Which would you rather have, power or money? How about both? The irresistible combination of using other people's money for their own purposes is one of the things that makes politicians so loathsome. But the flow of money goes not only from politicians to their favored cuts of pork, but there is a flow back to politicians personally, which is the money that is used to finance their campaigns. But it is the combination of politicians having the power to do stuff and the backflow of money to them that makes for the current unsatisfactory contretemps.

In the American system, campaign donations are subject to various limits. There's hard and there's soft money, there are limits on third-party groups campainging on behalf of candidates, and the perennial subject of campaign finance reform ebbs and flows with the political tide. Compared to most European countries, campaigns in American elections are relatively unencumbered by government oversight, and campaign finance is a largely private affair. In many European countries, however, there are much stricter limits on campaign contributions and political parties often receive subsidies from the taxpayer. This means that my tax euros are being used to fund political parties I disagree vehemently with. This, advocates say, is a fair price to pay for a clean political system, that does not suffer from the money-driven influence peddling that befalls America.

Superficially this may be so, but in practice there's still plenty of collusion between Big Money and politicians in Europe, all the more pernicious because it's seldom out in the open as in the US. There campaign contributions are made public and can be studied; indeed, they can become parts of the election campaign itself. The influence-buying process in Europe is done behind closed doors and illegally. The list of underhanded political contributions is long. Big business is not only close to the government, in many cases it is (partially) owned by the government and its top executives are appointed by the government. Those appointees are usually benevolent in their favors, once they have their hands on the corporate accounts.
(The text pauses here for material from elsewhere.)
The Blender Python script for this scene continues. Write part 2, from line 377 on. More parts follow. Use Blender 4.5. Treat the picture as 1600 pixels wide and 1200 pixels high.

In France, the collusion between various governments and presidents was of gigantic proportions. In Italy, a whole generation of politicians was swept away in the investigation of tangentopoli, the wide-ranging corruption investigation that got off the ground in the early 90's. Now the Prime Minister of Italy, Silvio Berlusconi, is not in danger of being corrupted by big business; he is big business. A conflict of interest of this magnitude would never be allowed to stand in the US. In Germany, the Christian Democrat party was rocked by revelations that its long-time leader and German Chancellor Helmut Kohl had been involved in receiving illegal donations for the party. The Social Democrats of the SPD had a more recent run-in with bribes being paid to local politicians in Northrhine Westphalia in return for public works contracts. By outlawing certain types of contributions, the effect has been to drive them underground, not to eliminate them.

The flow of money is efficient, a bit like traffic. Soon after a new route around a congested area is discovered, traffic will divert from the congested route to the new one, and balance itself out over the two routes. But the flow of money is even stronger. It gushes forth from the highest peak and flows downward. Occasionally new laws may impede the old, well-worn routes for it to flow to the politicians waiting at the bottom of the mountain, but the flow will adjust. It's still going to go down, because that's where political gravity takes it.

What we need is an anti-polticial-gravity device. The reason big money seeks to influence politicians is because their decisions can be hugely profitable for the donors, or spell disaster for those who sit out the money-slinging contest. Spending money on politicians is the behavior of an economically rational actor. Trying to outlaw economically rational behavior is bound to fail; one has to remove the underlying incentive for the money to flow in the first place. And again, that brings me to the point that policians and the state should far less power than they have now. Eliminate the politicians' ability to bring instant wealth or ruin on a business, and businesses will find better ways to spend their money.